Sunday, January 1, 2012

Love comes first, Loves Continues

On the public bus on the way to high school, I read Ephesians 4-6 nearly every morning.  The truths were exciting, and it seemed so simple to see if believers, including myself, would just DO these things, how exciting it would be to see the Father's work.  

Years passed.  I realized, vaguely, that there was something to Eph 1-3 (and the beginning of Colossians for that matter).  I mentally assented to the fact that we needed to be grounded in the first half of the book, in order to live the second.  But I wasn't and I didn't.  Like too many others, I thought I had this part under my belt.  It was the doing/obeying I wanted to do--to see progress, results.  How woefully wrong I was.  I did not meditate on it.  I did not devour it the same way I have the second half of these books--and that to my detriment.


It lead to despair.  Over and over I was distressed at my failure, at my lack of progress.  I was in pain.  I quickly discovered no one had real answers for me.  I occasionally corned a teacher I respected, but still no answers came. 

The meetings we attend practice the Lord's supper, for a full hour, every Sunday.  This meeting is designed to spend time meditating on who the Lord is and His Sacrifice for us.  I have watched, at times, as tears stream down a seasoned believers faith, or an old man nearly laugh or cry for joy as he stands to share of the love of Christ.  
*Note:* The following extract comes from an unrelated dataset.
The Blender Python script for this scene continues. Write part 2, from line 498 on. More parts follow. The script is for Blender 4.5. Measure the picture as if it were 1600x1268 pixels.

I like to study.  I'm a well-read believer.  I have taught the gospel, led a few to Christ and discipled them.  But I think I am still on the shore when it comes to understanding the love of God. 

I have had one taste.  While teaching 5 day clubs with my (then unknown to us) future husband, I made it a point to think about the blood of Christ while he taught the Bible Lesson.  That mean for about 15-20 minutes, three times a day, for three weeks, I considered the blood of Jesus.  I will tell you that although the youngest child raised in a Christian home can tell you Jesus shed His blood for our sins, that blood-letting was much more dear to me than when we began.


I think this is the  key to endurance.  It's the key to joy.  It's the vehicle that allows some to stand up under persecution and martyrdom.  To know the love of God..how rich and pure,...how measureless and strong....that will keep our heads clear, and motivate our obedience.

On the way to meeting on Sundays I've been reading Elyse Fitzpatrick's Because He loves Me.  This morning I read

This verse (Eph 4:32) demonstrates a beautiful synergy that not only tells us what to do, but also plants with our souls the only motive that will empower God-pleasing compliance: what God has already done.  We've already been forgiven in Christ.  So many of us cavalierly gloss of over what he has done and zero in on what we're to do , and that shift, though it might seem slight, makes all the difference in the world.  Our obedience has its origin in God's prior action, and forgetting that truth results in self-righteousness, pride and despair." (pg 110)

This brings us to the uncomfortable, humiliating realization that our righteousness is as filthy rags.  We aren't going to be able to pull  ourselves up by our sanctified boot straps and be obedient.  We are dependant on the love of the Father evoking this in us.  But even a humiliating truth is a freeing truth.  May we comprehend and live out the implications of His unearned love for us each day.